### SET PROBLEM:
Provide nothing but the number of lines containing the string "this".

### GIVEN ENTRIES:

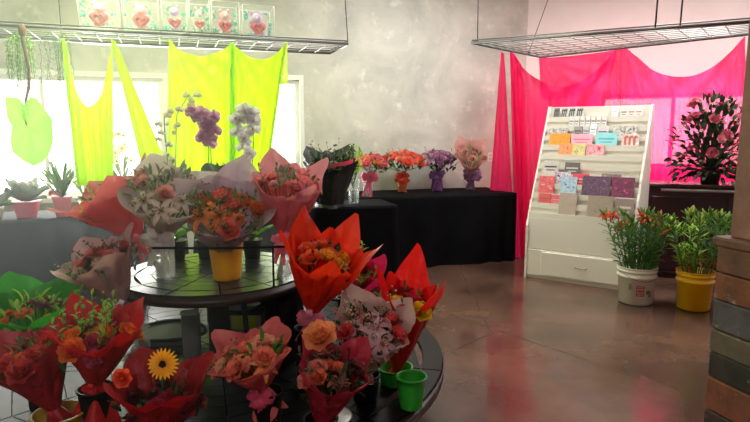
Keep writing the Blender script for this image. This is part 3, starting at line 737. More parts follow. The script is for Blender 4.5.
def lily_meshes(seed, lush):
    rs = random.Random(seed); H = rs.uniform(.58, .74); b = (rs.uniform(-.02, .02), rs.uniform(-.02, .02))
    st = MB(); pts = [Vector((b[0] * k * k, b[1] * k * k, H * k)) for k in [i / 6 for i in range(7)]]; st.tube(pts, [.0045, .0045, .004, .0038, .0034, .003, .0025], 6)
    lf = MB()
    for k in range(34 if lush else 24):
        u = rs.uniform(.42 if lush else .5, 1); p = Vector((b[0] * u * u, b[1] * u * u, H * u)); a = k * 2.4
        leaf(lf, rs.uniform(.06, .095), rs.uniform(.012, .018), Matrix.Translation(p) @ leafdir((math.cos(a), math.sin(a), rs.uniform(.3, 1.1)), rs.uniform(-.5, .5)), 0, .1)
    return st.mesh('lily_stalk', M_stem), lf.mesh('lily_leaves', M_leaf if lush else M_leafl if seed % 3 == 0 else M_leaf), pts[-1], H
def lily_stem(x, y, rad, a, rs, var, colour, label, group):
    ms, ml, tip, H = var
    lean = rad * rs.uniform(3.0, 4.0) ; M = Matrix.Translation((x + rad * math.cos(a) * .2, y + rad * math.sin(a) * .2, .03)) @ Matrix.Rotation(lean, 4, Vector((-math.sin(a), math.cos(a), 0))) @ Matrix.Rotation(rs.uniform(0, 6), 4, 'Z')
    t = thing('lily_stem', M.to_translation(), label, 'flower', group, M=M)
    put('stalk', ms, t); put('leaves', ml, t)
    for q in range(rs.choice((2, 3, 3))):
        an = q * 2.1 + rs.uniform(-.4, .4); s = rs.uniform(.8, 1.25)
        B = Matrix.Translation(tip - Vector((0, 0, .012 * q))) @ align((math.cos(an) * .6, math.sin(an) * .6, 1)) @ Matrix.Diagonal((s, s, s, 1))
        c = rs.choice(colour); kind = 'bud'
        if len(c) == 4: kind = 'lily'; B = B @ Matrix.Diagonal((.75, .75, .75, 1)); c = c[:3]
        put(kind if kind == 'bud' else 'lily_bloom', flower_mesh(kind, c), t, M=B)
    return t
rs = random.Random(5)
varsA = [lily_meshes(i, True) for i in range(5)]; varsB = [lily_meshes(20 + i, False) for i in range(5)]
GBUD, YBUD, OBUD, RBUD, OBL = (110, 150, 50), (185, 190, 70), (225, 110, 60), (190, 60, 50), (228, 82, 48, 1)
for i in range(24):
    a = i * 2.4; rad = .105 * math.sqrt((i + .5) / 24); left = math.cos(a) < -.1
    t = lily_stem(bx, by, rad, a, rs, varsA[i % 5], ([OBUD, RBUD, OBL, GBUD, GBUD] if (left and math.sin(a) < .6) or i in (3, 5) else [GBUD, GBUD, YBUD, OBUD]),
              'green leafy lily stem with orange buds in the white bucket' if left else 'green leafy lily stem in the white bucket', 'orange lily stems in the white bucket, left side' if left else 'lily stems in the white bucket')
for i in range(24):
    a = i * 2.4 + 1; rad = .10 * math.sqrt((i + .5) / 24)
    lily_stem(yx, yy, rad, a, rs, varsB[i % 5], [GBUD, YBUD, GBUD, (150, 165, 60)], 'lily stem with closed green buds in the yellow bucket', 'green bud lily stems in the yellow bucket')
# dry tangled lower leaves in the yellow bucket
mb = MB()
for i in range(60):
    a = rs.uniform(0, 2 * PI); r = .11 * math.sqrt(rs.random()); p = Vector((r * math.cos(a), r * math.sin(a), rs.uniform(.3, .42)))
    leaf(mb, rs.uniform(.05, .09), .012, Matrix.Translation(p) @ leafdir((math.cos(a) * .5, math.sin(a) * .5, rs.uniform(-.3, 1)), rs.uniform(-1, 1)))
o = mb.build('dry_leaves', mat('dry_leaf', srgb(170, 110, 40), .7, noise_amt=.4, noise_scale=14)); o.location = (yx, yy, 0)
tag(o, 'tangle of browned leaves around the stalks in the yellow bucket', 'dry leaves', kind='stuff')

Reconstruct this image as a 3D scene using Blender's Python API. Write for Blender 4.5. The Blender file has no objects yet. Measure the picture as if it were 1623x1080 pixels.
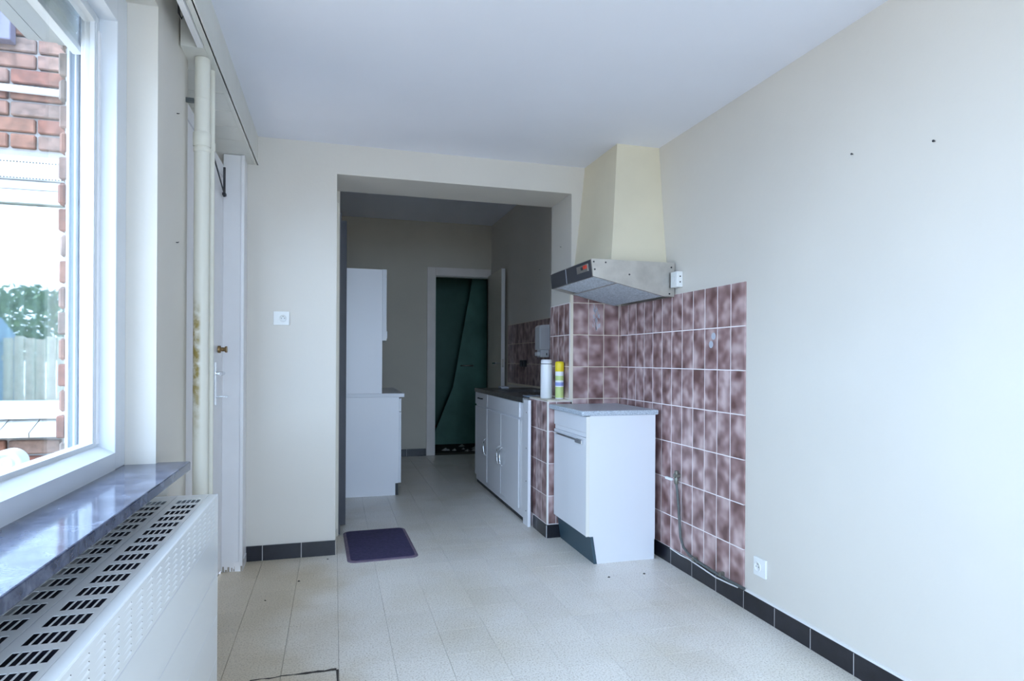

### SOLUTION BELOW:
2